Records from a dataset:
════════════════════

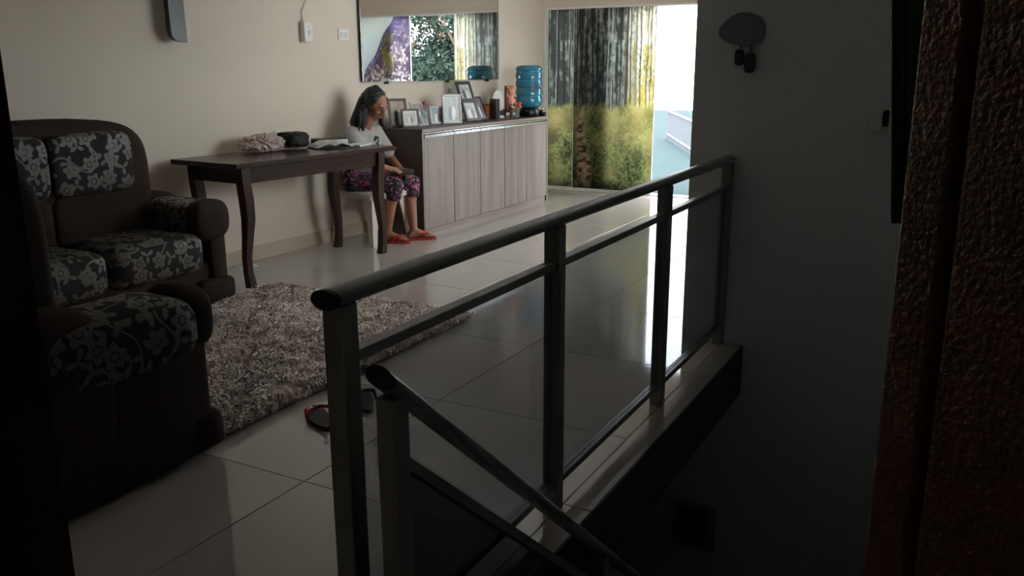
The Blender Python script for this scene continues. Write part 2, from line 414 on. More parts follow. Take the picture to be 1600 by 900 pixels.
# sliding doors of the end wall, glass carrying printed murals
ZT = 1.985
def forest_colors(ya, yb, nu, nv, seed, path=None, bright=None):
    # u: 0 at world Y=ya (left as seen from the room); v: 0 at floor
    u, v = np.meshgrid(np.linspace(ya, yb, nu+1), np.linspace(0, 1, nv+1))
    u = -u  # grows to the right
    uu = u*1.0
    b = np.clip((uu-(-bright))/.25, 0, 1) if bright is not None else np.zeros_like(u)
    gap = .6*fbm(uu*36, v*4, seed)+.4*fbm(uu*26, v*34, seed+1); haze = fbm(uu*3, v*3, seed+2, 2)
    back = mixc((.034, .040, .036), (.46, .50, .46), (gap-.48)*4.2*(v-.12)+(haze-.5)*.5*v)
    lightback = mixc((.62, .50, .13), (1, .97, .82), (gap-.46)*4+v*1.9-.85)
    img = back*(1-b[..., None])+lightback*b[..., None]
    r = np.random.RandomState(seed+5)
    lo, hi = uu.min(), uu.max()
    for layer, (sp, w0, w1, foot) in enumerate(((.020, .0022, .004, .50), (.060, .005, .017, .44))):
        n = int((hi-lo)/sp)
        for k in range(n):
            x = lo+(hi-lo)*(k+r.rand()*.9)/n; wd = w0+(w1-w0)*r.rand()**1.5; lean = (r.rand()-.5)*.05
            c = x+lean*(v-.4)+.003*np.sin(v*18+k)
            dd = np.abs(uu-c)/(wd*(1.15-.4*v))
            m = np.clip(2.2-dd*2.0, 0, 1)*(v > foot)*(1 if layer else .75)
            shade = r.rand()
            tc = np.array((.014, .014, .013))*(1+2.2*shade) if shade < .72 else np.array((.26, .25, .22))
            bb = b[..., None]*(.75 if not layer else .45)
            tcol = tc*(1-bb)+np.array((.26, .19, .09))*bb
            tcol = tcol*(.7+.6*fbm(uu*60, v*90, seed+60+layer, 2))[..., None]
            img = img*(1-m[..., None])+tcol*m[..., None]
    tw = (fbm(uu*70, v*60, seed+9, 2) > .60)*(v > .55)*.55*np.clip(fbm(uu*5, v*8, seed+12, 2)*3-1.2, 0, 1)
    img = img*(1-tw[..., None])+np.array((.03, .035, .025))*tw[..., None]
    # undergrowth
    fine = fbm(uu*55, v*100, seed+30, 3)
    hor = .49+.035*(fbm(uu*5, v*0+1.3, seed+3)-.5)+.05*(fbm(uu*30, v*20, seed+4, 2)-.5)
    gm = np.clip((hor-v)/.03, 0, 1)
    lump = fbm(uu*5, v*10, seed+20, 3)
    gcol = mixc((.024, .036, .016), (.20, .21, .075), (lump-.30)*1.9+(fine-.5)*1.5)
    gcol = mixc(gcol, (.30, .24, .10), (fbm(uu*3, v*5, seed+50, 2)-.55)*2)
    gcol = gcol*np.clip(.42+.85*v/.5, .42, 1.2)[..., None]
    gcol = gcol*(1+.7*b[..., None])+b[..., None]*np.array((.16, .14, .0))*np.clip(v*2.4-.6, 0, 1)[..., None]
    img = img*(1-gm[..., None])+gcol*gm[..., None]
    if path is not None:
        pc = -path+.035*np.sin(v*11+.6)+.10*v; pw = .12*np.maximum(1-v/.52, 0)**1.1+.012+.02*(fbm(uu*20, v*40, seed+41, 2)-.5)
        pm = np.clip((1-np.abs(uu-pc)/np.maximum(pw, .006))*3, 0, 1)*(v < .47)
        pcol = mixc((.05, .028, .018), (.42, .30, .21), fbm(uu*18, v*70, seed+40, 3)*2.2-.75+.5*v)
        img = img*(1-pm[..., None])+pcol*pm[..., None]
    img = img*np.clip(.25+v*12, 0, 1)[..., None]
    return img
def mountain_colors(ya, yb, nu, nv, seed):
    y, v = np.meshgrid(np.linspace(ya, yb, nu+1), np.linspace(0, 1, nv+1))
    ridge = .62+(y-1.70)*.72+.012*np.sin(y*22)
    n1 = fbm(y*8, v*15, seed); n2 = fbm(y*34+v*30, v*60-y*20, seed+8, 3)
    sky = mixc((.72, .86, .97), (1, 1, .98), (v-.55)*2.5+(n1-.5)*.4)
    rock = mixc((.12, .09, .15), (.58, .40, .42), (n1-.32)*1.9+(n2-.5)*1.6); rock = mixc(rock, (1, .92, .92), (n2-.54)*4.5*(n1 > .40))
    rock = mixc(rock, (.20, .15, .34), np.clip(v*4-3.1+(n1-.5), 0, .8))
    edge = np.clip((.07-(ridge-v))/.07, 0, 1)*(v < ridge); rock = mixc(rock, (.12, .16, .36), edge*.8)
    img = np.where((v < ridge)[..., None], rock, sky)
    tr = np.clip(1.6-np.abs(y-2.12-.03*np.sin(v*30))/(.03+.06*n1), 0, 1)*(v < .90)*(n2 > .47)
    img = mixc(img, (.25, .24, .05), tr)
    low = np.clip((.67-v)/.05, 0, 1)*(n2 > .5); img = mixc(img, (.95, .90, .86), low*.8)
    return img
def sliding(name, ya, yb, x, colors, nu, nv, pull=None):
    # leaf between Y=yb..ya at plane x : glass slab, printed film on the room side, slim edge profiles
    t = struct(empty(name, (x, (ya+yb)/2, 0)))
    MB().box(x, x+.008, yb, ya, .03, ZT).build('glass_pane', 'film_backing', t)
    grid_sheet('printed_film', (x-.0015, ya, .03), (x-.0015, yb, .03), (x-.0015, ya, ZT), nu, nv, colors, 'mural_vinyl', t)
    for y in (yb, ya-.006): MB().bev(x-.005, x+.014, y, y+.006, .03, ZT, .002).build('edge_profile', 'white_plastic', t)
    MB().bev(x-.008, x+.018, yb, ya, .012, .034, .002).build('bottom_rail', 'white_plastic', t)
    if pull: MB().bev(x-.03, x-.008, pull-.012, pull+.012, .86, 1.12, .004).build('pull_handle', 'chrome', t)
    return t
smoked('film_backing', (.93, .96, .95)); PASSAGE()
OPEN_L, OPEN_R = 3.15, 2.49
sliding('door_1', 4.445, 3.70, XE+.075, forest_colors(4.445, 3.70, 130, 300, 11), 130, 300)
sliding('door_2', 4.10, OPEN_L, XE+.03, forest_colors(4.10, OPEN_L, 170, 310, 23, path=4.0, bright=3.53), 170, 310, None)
sliding('door_3', OPEN_R, 1.66, XE+.03, mountain_colors(OPEN_R, 1.66, 110, 240, 31), 110, 240)
sliding('door_4', 2.2, 1.40, XE+.075, mountain_colors(2.2, 1.40, 60, 120, 47), 60, 120)
mb = MB().bev(XE+.005, XE+.13, 1.40, 4.445, ZT, 2.01, .003).bev(XE+.005, XE+.13, 1.40, 4.445, 0, .012, .003).bev(XE+.005, XE+.13, 4.43, 4.447, .0, 2.004, .003).bev(XE+.005, XE+.13, 1.398, 1.415, .0, 2.014, .003)
struct(mb.build('trim_1', 'white_plastic'))

# ------------------------------------------------------------------ outside: terrace, fence, trees, a house
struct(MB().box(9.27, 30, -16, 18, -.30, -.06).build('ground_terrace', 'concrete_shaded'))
def fence():
    t = thing('bar_fence', (15, 4.6, -.06), 'pale railing of upright bars seen through the open sliding door', 'fence')
    p0, p1 = Vector((13.6, 3.95, 0)), Vector((17.5, 5.75, 0)); n = 15
    for k in range(n):
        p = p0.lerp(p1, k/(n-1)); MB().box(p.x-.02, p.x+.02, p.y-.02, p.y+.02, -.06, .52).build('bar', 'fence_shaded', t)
    for z in (.04, .50): MB().tube([(p0.x, p0.y, z), (p1.x, p1.y, z)], .025, 8).build('rail', 'fence_shaded', t)
fence()
def tree(loc, h, r, seed, label):
    rr = random.Random(seed); t = thing('street_tree', loc, label, 'tree', 'trees outside')
    x, y, z = loc
    tr = MB().tube([(x, y, z), (x+.05, y, z+h*.3), (x-.03, y+.04, z+h*.62)], [.13, .10, .05], 8)
    for k in range(6):
        a = k*1.1; tr.tube([(x, y, z+h*(.28+.05*k)), (x+r*.6*math.cos(a), y+r*.6*math.sin(a), z+h*(.5+.06*k))], [.045, .015], 6)
    tr.build('trunk', 'bark', t, True)
    mb = MB(); cl = [(Vector((rr.gauss(0, .45)*r, rr.gauss(0, .45)*r, h*(.35+.6*rr.random()))), .25+.35*rr.random()) for _ in range(26)]
    for k in range(7000):
        c, s = rr.choice(cl); p = Vector(loc)+c+Vector((rr.gauss(0, 1), rr.gauss(0, 1), rr.gauss(0, .8)))*s*.6*r/1.6
        a = Vector((rr.gauss(0, 1), rr.gauss(0, 1), rr.gauss(0, 1))).normalized(); b = a.orthogonal().normalized(); L = .065
        mb.add([p-a*L, p+b*L*.45, p+a*L, p-b*L*.45], [(0, 1, 2, 3)])
    o = mb.build('foliage', 'tree_leaf', t); o['kind'] = 'stuff'
tree((16.6, -2.5, -.06), 4.6, 1.5, 3, 'tree standing outside nearest the mountain mural, seen in the wall mirror')
tree((19.9, -6.3, -.06), 5.4, 2.1, 4, 'taller tree standing outside behind the other trees, seen in the wall mirror')
tree((14.6, -.5, -.06), 3.4, 1.0, 5, 'low tree outside nearest the open doorway, seen in the wall mirror')
def house():
    t = thing('pale_house', (24, -4, -.06), 'pale low house beyond the trees, seen in the wall mirror', 'house')
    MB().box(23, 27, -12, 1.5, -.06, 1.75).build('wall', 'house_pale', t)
    MB().prism([(22.7, 1.75), (27.3, 1.75), (25, 2.2)], -12.2, 1.7, 'xz').build('roof', 'fence_shaded', t)
    for y in (-9, -6.6, -4.2, -1.8, .2):
        f = MB().bev(22.95, 23.02, y-.5, y+.5, .6, 1.4, .01).build('window', 'fence_shaded', t)
        MB().box(22.93, 22.96, y-.44, y+.44, .66, 1.34).build('pane', 'house_pane', f)
house()

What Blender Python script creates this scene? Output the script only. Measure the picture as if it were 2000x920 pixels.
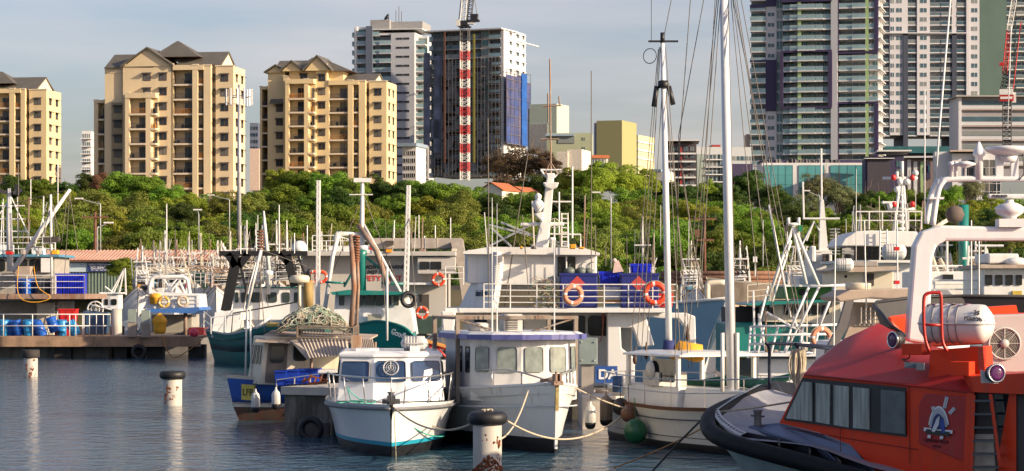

════════════════════

Begin at the first line of the material and copy each line exactly through the one containing "gap = .6*fbm(uu*36, v*4, seed)+.4*fbm(uu*26, v*34, seed+1);". Omit pictures.

**EXERCISE SOLUTION**
The Blender Python script for this scene continues. Write part 2, from line 414 on. More parts follow. Take the picture to be 1600 by 900 pixels.
# sliding doors of the end wall, glass carrying printed murals
ZT = 1.985
def forest_colors(ya, yb, nu, nv, seed, path=None, bright=None):
    # u: 0 at world Y=ya (left as seen from the room); v: 0 at floor
    u, v = np.meshgrid(np.linspace(ya, yb, nu+1), np.linspace(0, 1, nv+1))
    u = -u  # grows to the right
    uu = u*1.0
    b = np.clip((uu-(-bright))/.25, 0, 1) if bright is not None else np.zeros_like(u)
    gap = .6*fbm(uu*36, v*4, seed)+.4*fbm(uu*26, v*34, seed+1); haze = fbm(uu*3, v*3, seed+2, 2)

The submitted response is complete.